Kunjungi Kantor ACT, Pejabat Palestina Ceritakan Anak-anak di Tepi Barat
A
A
A
JAKARTA - Masalah keamanan menjadi satu di antara sekian banyak masalah yang menyelimuti warga Palestina saat ini.
Sebagai bangsa yang bertahan di bawah bayang-bayang penjajahan, mereka hidup dengan status keamanan yang rawan. Setiap harinya, mereka harus berhadapan dengan bombardir, penyerbuan oleh anggota militer Israel, serta penangkapan sewenang-wenang.
Masalah keamanan ini juga berdampak terhadap kehidupan para pelajar sekolah di Palestina. Ahmad Abu Ayesh An-Najjar selaku Direktur Hubungan Internasional-Kementerian Pendidikan Palestina menyampaikan, para pelajar di Palestina tidak luput dari serangan-serangan yang dilakukan oleh militer Israel atau para pemukim Yahudi.
Hal itu diungkapkan Abu Ayesh dalam kunjungannya ke kantor pusat Aksi Cepat Tanggap (ACT), di Jakarta Selatan, Jumat 22 Februari 2019.
Dia menjelaskan, kondisi psikologis para pelajar, khususnya yang masih berusia muda cukup tertekan karena sering terjadi bombardir, serangan atau ancaman dari para Zionis untuk kembali mengobarkan perang kepada para warga di Jalur Gaza.

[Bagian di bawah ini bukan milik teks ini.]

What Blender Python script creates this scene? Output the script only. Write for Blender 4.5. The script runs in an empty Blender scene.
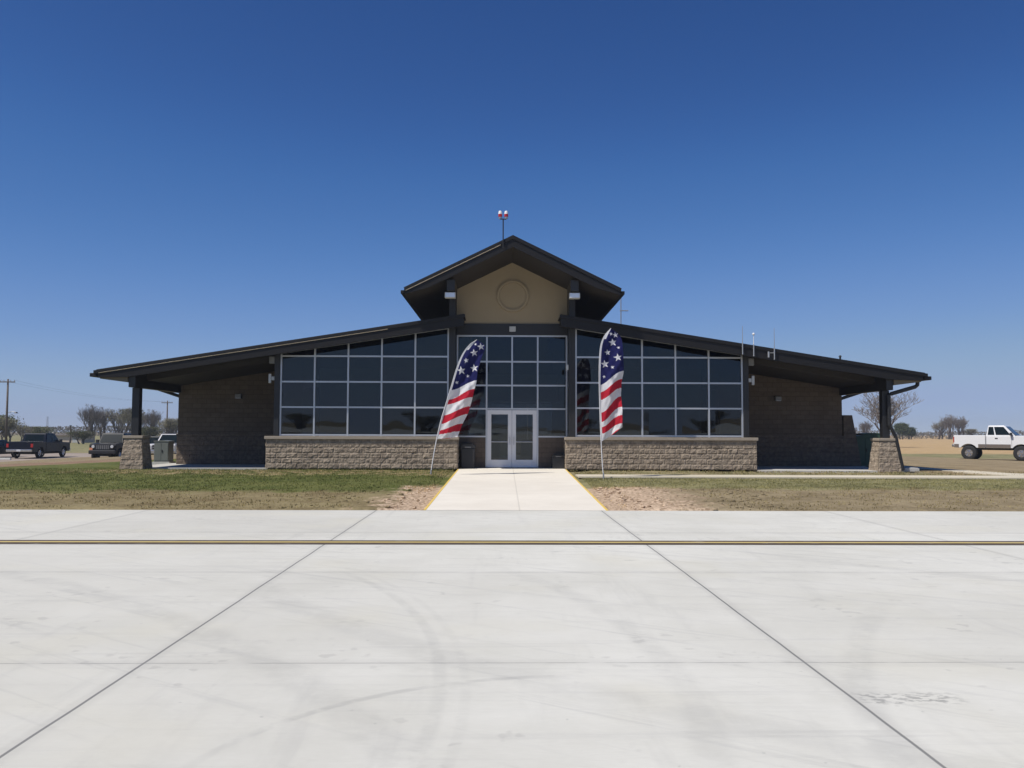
import bpy, math, random
from mathutils import Vector, Matrix, noise as mnoise
R = math.radians
random.seed(7)
SC = bpy.context.scene
COL = SC.collection

# ------------------------------------------------------------------ materials
class G:
    """small helper to write node trees"""
    def __init__(s, name):
        s.m = bpy.data.materials.new(name); s.m.use_nodes = True
        s.t = s.m.node_tree; s.t.nodes.clear()
        s.out = s.t.nodes.new('ShaderNodeOutputMaterial')
    def n(s, typ, **kw):
        nd = s.t.nodes.new(typ)
        for k, v in kw.items(): setattr(nd, k, v)
        return nd
    def put(s, sock, v):
        if isinstance(v, bpy.types.NodeSocket): s.t.links.new(v, sock)
        elif isinstance(v, (tuple, list)):
            sock.default_value = (*v, 1) if (len(v) == 3 and sock.type == 'RGBA') else tuple(v)
        else: sock.default_value = v
    def math(s, op, a, b=0.0, c=None, clamp=False):
        nd = s.n('ShaderNodeMath', operation=op); nd.use_clamp = clamp
        s.put(nd.inputs[0], a); s.put(nd.inputs[1], b)
        if c is not None: s.put(nd.inputs[2], c)
        return nd.outputs[0]
    def mix(s, f, a, b, blend='MIX'):
        nd = s.n('ShaderNodeMix', data_type='RGBA', blend_type=blend)
        s.put(nd.inputs[0], f); s.put(nd.inputs[6], a); s.put(nd.inputs[7], b)
        return nd.outputs[2]
    def step(s, v, lo, hi):
        nd = s.n('ShaderNodeMapRange', interpolation_type='SMOOTHSTEP')
        s.put(nd.inputs[0], v); s.put(nd.inputs[1], lo); s.put(nd.inputs[2], hi)
        nd.inputs[3].default_value = 0; nd.inputs[4].default_value = 1
        return nd.outputs[0]
    def pos(s):
        g = s.n('ShaderNodeNewGeometry'); return g.outputs['Position']
    def xyz(s, v):
        nd = s.n('ShaderNodeSeparateXYZ'); s.put(nd.inputs[0], v); return nd.outputs
    def comb(s, x, y, z=0.0):
        nd = s.n('ShaderNodeCombineXYZ'); s.put(nd.inputs[0], x); s.put(nd.inputs[1], y); s.put(nd.inputs[2], z)
        return nd.outputs[0]
    def noise(s, v, scale, detail=4, rough=.55, dist=0):
        nd = s.n('ShaderNodeTexNoise'); s.put(nd.inputs['Vector'], v)
        nd.inputs['Scale'].default_value = scale; nd.inputs['Detail'].default_value = detail
        nd.inputs['Roughness'].default_value = rough; nd.inputs['Distortion'].default_value = dist
        return nd.outputs['Fac']
    def scalev(s, v, xyz):
        nd = s.n('ShaderNodeVectorMath', operation='MULTIPLY'); s.put(nd.inputs[0], v); nd.inputs[1].default_value = xyz
        return nd.outputs[0]
    def bump(s, h, strength=.5, dist=.02):
        nd = s.n('ShaderNodeBump'); s.put(nd.inputs['Height'], h)
        nd.inputs['Strength'].default_value = strength; nd.inputs['Distance'].default_value = dist
        return nd.outputs[0]
    def bsdf(s, color, rough=.8, metal=0, normal=None, coat=0, spec=.5):
        nd = s.n('ShaderNodeBsdfPrincipled')
        s.put(nd.inputs['Base Color'], color); s.put(nd.inputs['Roughness'], rough); s.put(nd.inputs['Metallic'], metal)
        nd.inputs['Coat Weight'].default_value = coat; nd.inputs['Specular IOR Level'].default_value = spec
        if normal is not None: s.put(nd.inputs['Normal'], normal)
        s.t.links.new(nd.outputs[0], s.out.inputs[0]); return nd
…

"Siang dan malam, warga Gaza harus berhadapan dengan bombardir, sonic boom (dentuman dan guncangan keras yang diakibatkan pesawat yang terbang melebihi kecepatan suara), serta ancaman dari para Zionis. Selama Great March of Return yang dimulai Maret kemarin, ratusan warga Palestina syahid, beberapa di antaranya adalah anak-anak,” ungkap Ahmad.
Dia menjelaskan, Kementerian Pendidikan berusaha sekuat tenaga untuk memberikan dukungan psikologis untuk para pelajar untuk meringankan beban mereka.
Abu Ayesh memaparkan situasi di Tepi Barat pun tidak lebih aman. Anak-anak Palestina di wilayah itu harus melalui pagar-pagar besi atau pos-pos pemeriksaan hanya untuk sampai ke sekolah.
"Hanya sedikit lebih baik dari Jalur Gaza karena tidak adanya pengepungan, namun cukup banyak terjadi serangan, penangkapan, atau pembunuhan warga Palestina. Banyak terjadi pencerabutan pohon-pohon serta perkebunan zaitun," tuturnya.
Dia mengungkapkan, tembok-tembok pemisah yang dibangun di kota-kota di Tepi Barat juga membuat situasi menjadi sulit bagi para pelajar karena mereka harus melalui sejumlah pagar besi atau pos pemeriksaan untuk sampai ke sekolah.
“Alhamdulillahi rabbil ‘alamin, Kementerian Pendidikan berusaha sekuat tenaga untuk memberikan dukungan psikologis untuk para pelajar untuk meringankan beban mereka. Situasi saat ini sangat buruk dan memiliki dampak yang sangat negatif pada proses pendidikan,” tambah Ahmad.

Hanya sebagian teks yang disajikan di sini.